Além dos € 35 milhões pagos pelo clube espanhol, o Palmeiras colocou gatilhos que aumentam o valor conforme o atleta apresente desempenho qualificado enquanto estiver no Palmeiras, e quando chegar ao Real Madrid.
E convocações para a seleção principal do Brasil contam para os bônus de performance. A soma de todos os bônus pode chegar a € 25 milhões, o que faria o valor final da negociação saltar dos € 35 milhões originais para € 60 milhões.
Valor gerado na Europa
Trata-se de uma forma interessante de adicionar valor ao ativo, assim com manter percentuais sobre futuras negociações, se aproveitando de parte do aumento de valor gerado por jogar na Europa.
Que foi o que aconteceu com o lateral-esquerdo Carlos Augusto, também convocado por Diniz. Quando o Corinthians negociou o atleta com o Monza, em 2020, manteve 40% do valor de negociação futura do atleta.

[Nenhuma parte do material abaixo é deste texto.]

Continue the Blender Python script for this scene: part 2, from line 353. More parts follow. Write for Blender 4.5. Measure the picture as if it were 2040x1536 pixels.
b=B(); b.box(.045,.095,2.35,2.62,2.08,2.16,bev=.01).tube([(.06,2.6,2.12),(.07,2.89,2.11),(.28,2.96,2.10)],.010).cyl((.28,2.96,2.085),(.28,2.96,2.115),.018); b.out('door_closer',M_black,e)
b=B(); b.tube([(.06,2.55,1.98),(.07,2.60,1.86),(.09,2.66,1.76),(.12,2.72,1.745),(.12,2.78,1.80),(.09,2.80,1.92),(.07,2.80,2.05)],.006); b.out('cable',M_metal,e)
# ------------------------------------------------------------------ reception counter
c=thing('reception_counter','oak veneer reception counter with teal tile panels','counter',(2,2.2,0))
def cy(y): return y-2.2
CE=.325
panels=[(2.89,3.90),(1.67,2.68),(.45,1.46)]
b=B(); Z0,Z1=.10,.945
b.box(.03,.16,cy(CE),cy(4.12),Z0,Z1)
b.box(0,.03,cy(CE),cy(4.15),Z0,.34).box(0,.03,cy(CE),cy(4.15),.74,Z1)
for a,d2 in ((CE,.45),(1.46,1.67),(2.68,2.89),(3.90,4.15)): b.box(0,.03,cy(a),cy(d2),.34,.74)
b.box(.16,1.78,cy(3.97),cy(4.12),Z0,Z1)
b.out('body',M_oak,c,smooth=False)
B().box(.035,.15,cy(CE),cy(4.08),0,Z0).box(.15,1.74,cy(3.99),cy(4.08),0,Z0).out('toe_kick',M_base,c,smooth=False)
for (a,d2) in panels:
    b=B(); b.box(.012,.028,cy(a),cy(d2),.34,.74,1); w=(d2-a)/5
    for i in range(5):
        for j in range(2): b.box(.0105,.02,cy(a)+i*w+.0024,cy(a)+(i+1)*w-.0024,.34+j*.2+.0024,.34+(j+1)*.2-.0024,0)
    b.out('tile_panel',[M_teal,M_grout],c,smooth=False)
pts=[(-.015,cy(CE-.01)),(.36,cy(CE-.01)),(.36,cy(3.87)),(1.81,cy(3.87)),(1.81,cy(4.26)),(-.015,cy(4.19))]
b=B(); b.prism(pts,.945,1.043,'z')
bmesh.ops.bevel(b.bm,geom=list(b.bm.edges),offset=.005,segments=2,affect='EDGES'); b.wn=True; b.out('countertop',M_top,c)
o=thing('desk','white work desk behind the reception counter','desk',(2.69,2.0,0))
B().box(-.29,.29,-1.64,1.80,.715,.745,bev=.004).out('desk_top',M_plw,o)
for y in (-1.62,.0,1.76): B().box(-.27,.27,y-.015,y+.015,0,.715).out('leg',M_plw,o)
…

Nesta temporada foi transferido para a Inter de Milano por € 13 milhões, mais bônus de performance, o que já garantiu ao clube paulista € 5,2 milhões. Somados aos € 4,2 milhões da negociação original, temos um atleta que rendeu aos cofres do Corinthians a soma de € 9,4 milhões.
Se o clube aproveitou bem ou mal o dinheiro, é outra história, mas conseguiu rentabilizar de forma mais eficiente o ativo desenvolvido.
Formação de atletas
Outro atleta convocado, o atacante João Pedro, atualmente no Brighton da Inglaterra, rendeu menos ao Fluminense, seu clube brasileiro de origem.
Vendido em 2020 para o Watford por anunciados € 11,5 milhões, foi transferido em 2023 para o Brighton por € 34,2 milhões.
Nessa negociação o Fluminense recebeu 2,5% pela formação do atleta – o chamado Mecanismo de Solidariedade. E “apenas” 5% sobre a diferença de preço (5% x € 22,7 = € 1,13 milhão). No final, enquanto o Monza lucrou € 3,2 milhões, o Watford lucrou € 21,6 milhões.
Este é um tema que deveria estar na pauta e nas mesas de reuniões de toda e qualquer boa gestão no futebol brasileiro. Somos um país que forma muitos atletas, e que também os desperdiça em grande proporção. Valorizar nossos talentos é valorizar nossos clubes, e nosso futebol.